Dataset rows
[Start]

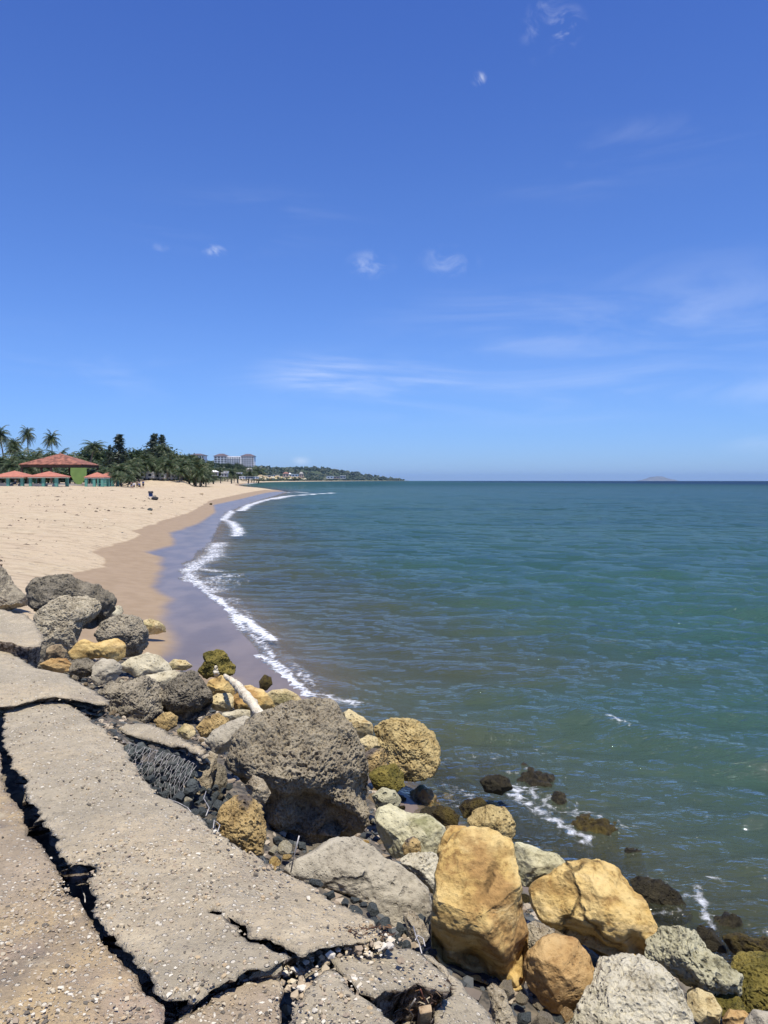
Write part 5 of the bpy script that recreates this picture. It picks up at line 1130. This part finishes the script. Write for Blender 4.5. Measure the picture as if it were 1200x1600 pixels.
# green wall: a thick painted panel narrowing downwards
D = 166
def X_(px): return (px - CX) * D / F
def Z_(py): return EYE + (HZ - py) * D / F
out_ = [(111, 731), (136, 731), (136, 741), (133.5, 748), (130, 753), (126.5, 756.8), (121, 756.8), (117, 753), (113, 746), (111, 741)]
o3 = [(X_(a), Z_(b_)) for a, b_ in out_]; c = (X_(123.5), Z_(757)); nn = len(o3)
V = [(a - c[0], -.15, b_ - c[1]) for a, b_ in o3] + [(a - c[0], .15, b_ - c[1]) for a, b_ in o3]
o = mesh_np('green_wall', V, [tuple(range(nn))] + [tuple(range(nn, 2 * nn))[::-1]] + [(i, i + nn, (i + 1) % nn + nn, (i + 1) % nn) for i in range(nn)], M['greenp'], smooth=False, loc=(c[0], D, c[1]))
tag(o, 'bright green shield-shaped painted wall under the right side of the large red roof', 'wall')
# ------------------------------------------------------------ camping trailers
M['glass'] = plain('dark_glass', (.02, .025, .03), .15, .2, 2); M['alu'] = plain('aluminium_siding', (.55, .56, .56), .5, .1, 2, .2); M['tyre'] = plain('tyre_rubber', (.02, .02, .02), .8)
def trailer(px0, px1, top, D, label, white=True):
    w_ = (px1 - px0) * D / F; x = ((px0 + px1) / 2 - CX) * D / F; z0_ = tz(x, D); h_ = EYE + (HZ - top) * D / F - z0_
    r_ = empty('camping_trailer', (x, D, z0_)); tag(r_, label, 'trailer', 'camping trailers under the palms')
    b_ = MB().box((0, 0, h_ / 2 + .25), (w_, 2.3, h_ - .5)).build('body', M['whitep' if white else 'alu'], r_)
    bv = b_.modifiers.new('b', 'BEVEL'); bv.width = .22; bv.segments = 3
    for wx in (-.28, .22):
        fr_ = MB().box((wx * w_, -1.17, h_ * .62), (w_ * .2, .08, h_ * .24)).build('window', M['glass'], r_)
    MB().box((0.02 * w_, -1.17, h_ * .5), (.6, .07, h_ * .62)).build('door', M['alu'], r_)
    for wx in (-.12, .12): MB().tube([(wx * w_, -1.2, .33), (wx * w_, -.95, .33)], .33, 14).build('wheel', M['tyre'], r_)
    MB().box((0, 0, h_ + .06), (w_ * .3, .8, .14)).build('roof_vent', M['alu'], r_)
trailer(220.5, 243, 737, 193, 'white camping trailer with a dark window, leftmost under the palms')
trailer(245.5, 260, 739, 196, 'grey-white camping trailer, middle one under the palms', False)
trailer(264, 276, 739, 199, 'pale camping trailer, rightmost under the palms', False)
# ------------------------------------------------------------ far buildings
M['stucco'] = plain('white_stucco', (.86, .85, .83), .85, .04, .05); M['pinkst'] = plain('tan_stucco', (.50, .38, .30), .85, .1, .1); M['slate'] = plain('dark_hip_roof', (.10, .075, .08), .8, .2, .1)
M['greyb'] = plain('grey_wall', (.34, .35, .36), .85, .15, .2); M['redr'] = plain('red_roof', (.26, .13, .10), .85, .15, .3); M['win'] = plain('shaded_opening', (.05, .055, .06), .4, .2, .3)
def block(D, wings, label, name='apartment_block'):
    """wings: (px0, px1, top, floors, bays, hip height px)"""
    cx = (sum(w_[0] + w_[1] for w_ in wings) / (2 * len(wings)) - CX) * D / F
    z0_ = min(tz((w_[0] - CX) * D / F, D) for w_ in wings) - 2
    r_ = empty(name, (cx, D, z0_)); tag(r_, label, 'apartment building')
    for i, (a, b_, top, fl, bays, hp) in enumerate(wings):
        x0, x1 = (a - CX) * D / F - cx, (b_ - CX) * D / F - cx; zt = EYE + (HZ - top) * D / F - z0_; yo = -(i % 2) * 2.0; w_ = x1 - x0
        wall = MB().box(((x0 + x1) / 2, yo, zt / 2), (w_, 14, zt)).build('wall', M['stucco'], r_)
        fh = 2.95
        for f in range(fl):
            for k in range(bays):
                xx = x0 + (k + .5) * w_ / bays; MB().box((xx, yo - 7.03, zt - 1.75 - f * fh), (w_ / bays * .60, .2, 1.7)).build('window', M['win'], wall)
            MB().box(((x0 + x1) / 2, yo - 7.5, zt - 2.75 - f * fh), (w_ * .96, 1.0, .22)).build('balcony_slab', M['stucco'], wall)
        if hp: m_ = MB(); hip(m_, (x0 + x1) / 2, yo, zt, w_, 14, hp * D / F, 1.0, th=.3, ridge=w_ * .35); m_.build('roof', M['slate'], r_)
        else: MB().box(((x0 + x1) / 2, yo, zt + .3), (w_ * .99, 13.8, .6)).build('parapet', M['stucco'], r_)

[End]
[Start]

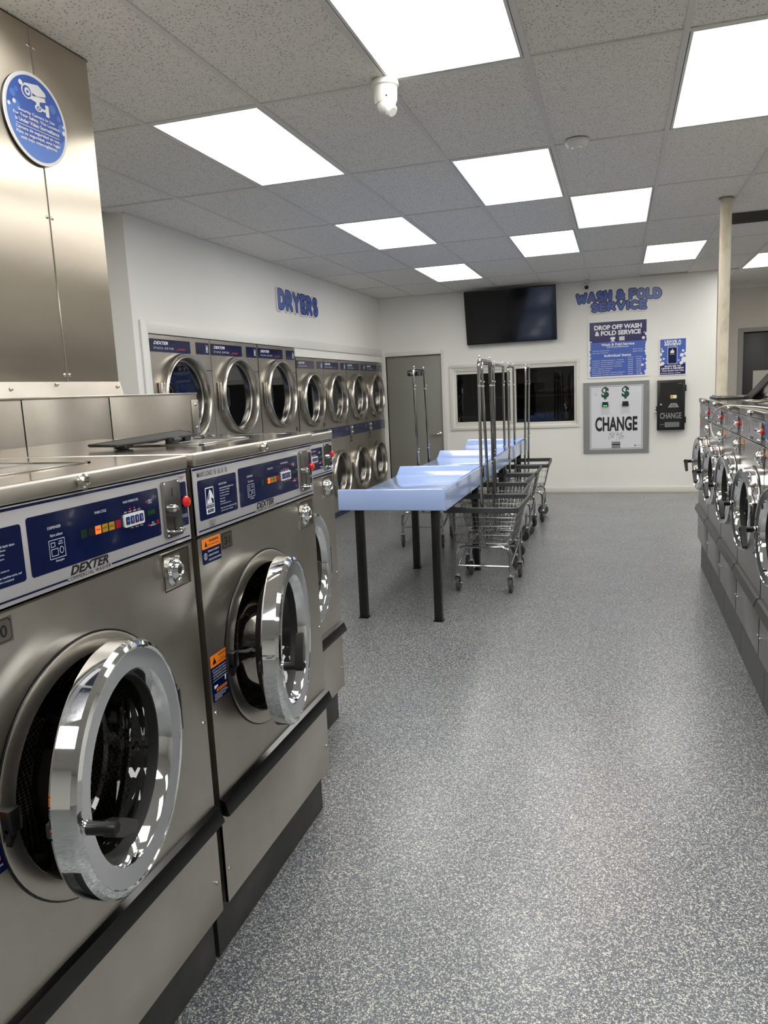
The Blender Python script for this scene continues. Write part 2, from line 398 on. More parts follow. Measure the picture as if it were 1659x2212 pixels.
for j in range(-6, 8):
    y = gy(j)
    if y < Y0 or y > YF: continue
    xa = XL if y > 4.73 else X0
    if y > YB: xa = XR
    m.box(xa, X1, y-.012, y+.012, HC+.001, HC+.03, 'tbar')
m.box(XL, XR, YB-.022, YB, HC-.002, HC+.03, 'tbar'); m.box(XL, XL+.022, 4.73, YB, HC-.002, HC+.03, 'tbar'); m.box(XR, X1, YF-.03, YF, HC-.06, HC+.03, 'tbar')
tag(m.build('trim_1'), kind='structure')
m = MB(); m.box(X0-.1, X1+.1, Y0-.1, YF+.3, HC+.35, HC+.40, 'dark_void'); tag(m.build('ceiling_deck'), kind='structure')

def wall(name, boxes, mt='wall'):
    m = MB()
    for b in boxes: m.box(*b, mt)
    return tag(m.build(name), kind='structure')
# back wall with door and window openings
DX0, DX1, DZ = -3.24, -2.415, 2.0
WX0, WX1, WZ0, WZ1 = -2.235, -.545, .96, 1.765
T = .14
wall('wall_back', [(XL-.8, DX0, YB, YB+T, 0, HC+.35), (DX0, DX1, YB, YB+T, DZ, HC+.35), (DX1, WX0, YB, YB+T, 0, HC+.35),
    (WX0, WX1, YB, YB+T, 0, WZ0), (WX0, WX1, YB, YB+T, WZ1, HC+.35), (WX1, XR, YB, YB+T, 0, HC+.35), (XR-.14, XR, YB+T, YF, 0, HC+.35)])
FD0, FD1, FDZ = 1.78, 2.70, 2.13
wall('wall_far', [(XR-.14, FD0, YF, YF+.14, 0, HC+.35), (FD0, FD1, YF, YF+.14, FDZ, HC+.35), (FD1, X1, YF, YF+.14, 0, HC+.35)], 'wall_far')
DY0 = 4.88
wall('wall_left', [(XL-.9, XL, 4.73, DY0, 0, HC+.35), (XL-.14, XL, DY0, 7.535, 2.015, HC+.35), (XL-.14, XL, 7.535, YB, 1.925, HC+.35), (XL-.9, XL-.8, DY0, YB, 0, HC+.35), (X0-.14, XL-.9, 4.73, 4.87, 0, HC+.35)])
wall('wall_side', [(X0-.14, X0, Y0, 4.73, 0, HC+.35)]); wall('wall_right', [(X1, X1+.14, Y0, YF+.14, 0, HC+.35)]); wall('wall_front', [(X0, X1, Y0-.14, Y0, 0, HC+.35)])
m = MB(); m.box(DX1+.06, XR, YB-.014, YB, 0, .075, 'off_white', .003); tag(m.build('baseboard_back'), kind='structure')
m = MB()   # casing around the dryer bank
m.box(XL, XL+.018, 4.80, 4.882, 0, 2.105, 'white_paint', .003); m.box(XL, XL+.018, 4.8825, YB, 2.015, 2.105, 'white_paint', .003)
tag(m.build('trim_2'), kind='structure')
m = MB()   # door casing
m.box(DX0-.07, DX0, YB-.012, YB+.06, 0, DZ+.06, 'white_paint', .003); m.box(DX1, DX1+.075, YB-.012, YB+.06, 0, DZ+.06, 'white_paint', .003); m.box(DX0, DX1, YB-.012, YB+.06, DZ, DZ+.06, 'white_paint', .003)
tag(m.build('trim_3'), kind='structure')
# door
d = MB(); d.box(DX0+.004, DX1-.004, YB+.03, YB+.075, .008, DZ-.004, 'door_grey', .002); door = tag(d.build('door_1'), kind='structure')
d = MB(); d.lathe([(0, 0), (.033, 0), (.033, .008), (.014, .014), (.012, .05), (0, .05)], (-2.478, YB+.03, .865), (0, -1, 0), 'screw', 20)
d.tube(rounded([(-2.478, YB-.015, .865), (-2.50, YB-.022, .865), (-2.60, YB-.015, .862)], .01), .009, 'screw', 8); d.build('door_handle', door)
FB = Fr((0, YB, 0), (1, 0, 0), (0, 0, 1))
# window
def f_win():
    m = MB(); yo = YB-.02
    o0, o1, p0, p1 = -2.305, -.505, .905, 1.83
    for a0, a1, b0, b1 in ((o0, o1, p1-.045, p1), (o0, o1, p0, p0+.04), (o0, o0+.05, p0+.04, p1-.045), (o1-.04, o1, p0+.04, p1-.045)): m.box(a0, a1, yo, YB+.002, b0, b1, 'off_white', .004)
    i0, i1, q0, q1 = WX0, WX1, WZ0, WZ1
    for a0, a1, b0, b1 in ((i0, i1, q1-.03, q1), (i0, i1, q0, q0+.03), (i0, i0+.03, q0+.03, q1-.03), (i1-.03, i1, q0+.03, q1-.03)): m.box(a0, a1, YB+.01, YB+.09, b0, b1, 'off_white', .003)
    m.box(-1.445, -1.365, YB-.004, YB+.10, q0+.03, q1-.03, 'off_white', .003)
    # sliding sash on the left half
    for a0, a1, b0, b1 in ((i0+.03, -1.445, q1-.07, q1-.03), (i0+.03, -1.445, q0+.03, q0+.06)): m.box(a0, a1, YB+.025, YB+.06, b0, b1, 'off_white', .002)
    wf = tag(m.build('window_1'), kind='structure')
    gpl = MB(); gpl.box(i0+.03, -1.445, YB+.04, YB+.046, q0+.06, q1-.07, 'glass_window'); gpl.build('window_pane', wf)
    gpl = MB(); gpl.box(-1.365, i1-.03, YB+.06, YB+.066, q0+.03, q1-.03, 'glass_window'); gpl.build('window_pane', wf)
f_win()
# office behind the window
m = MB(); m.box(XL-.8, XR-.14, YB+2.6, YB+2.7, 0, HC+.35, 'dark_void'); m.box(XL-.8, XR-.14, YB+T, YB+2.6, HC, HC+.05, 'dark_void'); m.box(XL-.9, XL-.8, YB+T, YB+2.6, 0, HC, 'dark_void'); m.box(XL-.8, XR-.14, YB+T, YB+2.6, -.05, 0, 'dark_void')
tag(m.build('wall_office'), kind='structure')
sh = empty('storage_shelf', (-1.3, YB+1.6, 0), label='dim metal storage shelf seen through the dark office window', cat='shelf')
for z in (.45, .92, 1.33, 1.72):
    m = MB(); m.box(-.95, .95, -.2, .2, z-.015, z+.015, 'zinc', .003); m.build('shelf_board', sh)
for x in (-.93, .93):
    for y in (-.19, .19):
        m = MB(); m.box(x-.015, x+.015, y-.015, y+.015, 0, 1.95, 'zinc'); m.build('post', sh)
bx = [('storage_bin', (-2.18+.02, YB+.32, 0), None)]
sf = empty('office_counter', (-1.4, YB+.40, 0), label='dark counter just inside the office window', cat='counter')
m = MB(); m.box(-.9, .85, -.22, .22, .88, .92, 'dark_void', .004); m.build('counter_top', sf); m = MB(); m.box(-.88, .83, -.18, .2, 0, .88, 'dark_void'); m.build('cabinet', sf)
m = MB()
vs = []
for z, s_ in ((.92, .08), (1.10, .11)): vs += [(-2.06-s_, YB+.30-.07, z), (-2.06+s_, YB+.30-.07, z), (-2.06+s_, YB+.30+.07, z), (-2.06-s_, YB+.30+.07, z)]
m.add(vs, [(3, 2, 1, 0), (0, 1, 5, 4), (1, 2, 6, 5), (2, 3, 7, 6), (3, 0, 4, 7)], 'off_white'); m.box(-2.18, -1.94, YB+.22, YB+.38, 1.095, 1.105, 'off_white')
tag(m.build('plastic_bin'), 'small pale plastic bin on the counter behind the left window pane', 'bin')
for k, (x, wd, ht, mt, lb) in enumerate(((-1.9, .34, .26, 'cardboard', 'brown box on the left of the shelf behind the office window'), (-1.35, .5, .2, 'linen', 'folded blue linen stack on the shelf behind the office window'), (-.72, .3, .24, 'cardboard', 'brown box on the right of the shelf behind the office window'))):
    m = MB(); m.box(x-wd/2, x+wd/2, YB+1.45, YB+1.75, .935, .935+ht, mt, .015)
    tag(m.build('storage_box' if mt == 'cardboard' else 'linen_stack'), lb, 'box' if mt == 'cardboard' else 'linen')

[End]

- **Task brief**: From the entries above, extract only the lines running from the one containing "The Blender Python" through the one containing "HC+.35, HC+.40, 'dark_void');", inclusive.

- **Exercise output**:
The Blender Python script for this scene continues. Write part 2, from line 398 on. More parts follow. Measure the picture as if it were 1659x2212 pixels.
for j in range(-6, 8):
    y = gy(j)
    if y < Y0 or y > YF: continue
    xa = XL if y > 4.73 else X0
    if y > YB: xa = XR
    m.box(xa, X1, y-.012, y+.012, HC+.001, HC+.03, 'tbar')
m.box(XL, XR, YB-.022, YB, HC-.002, HC+.03, 'tbar'); m.box(XL, XL+.022, 4.73, YB, HC-.002, HC+.03, 'tbar'); m.box(XR, X1, YF-.03, YF, HC-.06, HC+.03, 'tbar')
tag(m.build('trim_1'), kind='structure')
m = MB(); m.box(X0-.1, X1+.1, Y0-.1, YF+.3, HC+.35, HC+.40, 'dark_void'); tag(m.build('ceiling_deck'), kind='structure')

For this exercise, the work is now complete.